We condemn the blocking of the Socialist Equality Party public meeting in Jaffna by the intervention of the ministry of defence. Also we condemn the illegal detention of two SEP members, their questioning by army soldiers and the later attack on them. This is an attack on the democratic rights of the SEP.

 

The defence ministry banned the SEP meeting which was to be held at Weerasingham Hall in Jaffna. Army personnel attacked SEP members while they were pasting posters for planned meeting.

 

We also came to know that in order to block the venue for the meeting, the defence ministry falsely accused the SEP of supporting “separatism.” Our union is familiar with the politics of the SEP. Several of its members have been in the leadership of this union and have carried out a political struggle for about four decades.

 

Under their leadership and guidance, our union has boldly defended the rights of workers, youth, rural poor and oppressed Tamils. The SEP took the initiative to defend the rights of Central Bank employees unhesitatingly. Our union opposed the war, the military occupation of the north and east, and the detention of political prisoners because of the intervention of SEP members.

 

We recall that the SEP (then named the Revolutionary Communist League) launched a campaign in this country and internationally, including in Australia, to defend workers, the poor and political opponents from the state repression of the United National Party government and fascistic attacks by the Janatha Vimukthi Peramuna during 1988-1989.

 

We know that the SEP is completely opposed to the separatism of the Liberation Tigers of Tamil Eelam (LTTE). The SEP vehemently opposed the LTTE’s terrorist attacks on workers and the poor, including the bombing of the Central Bank in 1996.

 

Sri Lankan governments provoked anti-Tamil racism to divide the working class. Similarly, the LTTE used its separatist project to deepen the communal division among workers.

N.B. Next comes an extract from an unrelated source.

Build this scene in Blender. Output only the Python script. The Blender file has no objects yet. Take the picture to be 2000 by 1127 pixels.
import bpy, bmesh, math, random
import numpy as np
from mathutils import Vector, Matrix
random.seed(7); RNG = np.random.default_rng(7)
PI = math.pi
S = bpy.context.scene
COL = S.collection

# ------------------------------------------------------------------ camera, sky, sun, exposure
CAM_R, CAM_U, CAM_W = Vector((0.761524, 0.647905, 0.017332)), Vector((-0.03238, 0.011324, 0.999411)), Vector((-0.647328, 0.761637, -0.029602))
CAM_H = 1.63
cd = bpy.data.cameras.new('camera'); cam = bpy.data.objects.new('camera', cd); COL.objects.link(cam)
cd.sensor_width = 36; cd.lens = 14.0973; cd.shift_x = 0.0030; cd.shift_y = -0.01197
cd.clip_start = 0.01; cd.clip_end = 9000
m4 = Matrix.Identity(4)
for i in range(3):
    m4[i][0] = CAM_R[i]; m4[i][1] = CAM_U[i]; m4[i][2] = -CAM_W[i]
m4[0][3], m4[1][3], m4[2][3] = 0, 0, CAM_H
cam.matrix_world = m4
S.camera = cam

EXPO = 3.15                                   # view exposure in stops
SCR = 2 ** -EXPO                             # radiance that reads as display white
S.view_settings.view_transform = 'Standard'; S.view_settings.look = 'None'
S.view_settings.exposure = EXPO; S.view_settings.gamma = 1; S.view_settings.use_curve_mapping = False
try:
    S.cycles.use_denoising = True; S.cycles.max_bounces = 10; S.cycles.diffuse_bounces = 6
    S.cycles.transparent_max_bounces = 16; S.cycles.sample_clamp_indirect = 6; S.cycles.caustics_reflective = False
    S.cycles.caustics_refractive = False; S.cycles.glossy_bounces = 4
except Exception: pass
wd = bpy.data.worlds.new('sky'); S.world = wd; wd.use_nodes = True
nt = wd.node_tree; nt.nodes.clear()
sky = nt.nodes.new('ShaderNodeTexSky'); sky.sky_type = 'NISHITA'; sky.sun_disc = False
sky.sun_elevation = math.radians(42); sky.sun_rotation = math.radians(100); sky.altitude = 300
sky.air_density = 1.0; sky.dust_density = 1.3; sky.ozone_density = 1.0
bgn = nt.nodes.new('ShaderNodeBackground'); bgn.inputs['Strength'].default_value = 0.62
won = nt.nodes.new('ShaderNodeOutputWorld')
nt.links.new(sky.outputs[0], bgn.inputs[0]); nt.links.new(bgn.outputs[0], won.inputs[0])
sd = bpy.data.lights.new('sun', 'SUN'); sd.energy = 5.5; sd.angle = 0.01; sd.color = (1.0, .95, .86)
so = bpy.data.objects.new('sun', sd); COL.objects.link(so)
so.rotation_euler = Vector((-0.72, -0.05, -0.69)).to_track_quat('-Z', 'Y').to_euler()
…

The SEP is fighting to unite Sinhala and Tamil people on a socialist basis and for a workers’ and peasants’ government.

 

The government is attacking the democratic rights of the SEP while preparing to impose more economic burdens on workers and poor people. The government will use the repressive methods developed during the war to suppress the struggles of working people that will inevitably erupt against the imposition of these burdens.

 

Workers, youth and other oppressed people must politically prepare to defend their democratic rights. Opposing the attacks on the SEP is part of this preparation.

 

We demand hands off the democratic rights of the SEP and an end to the military’s threats against SEP members. We fully support the campaign to defend the SEP and its members.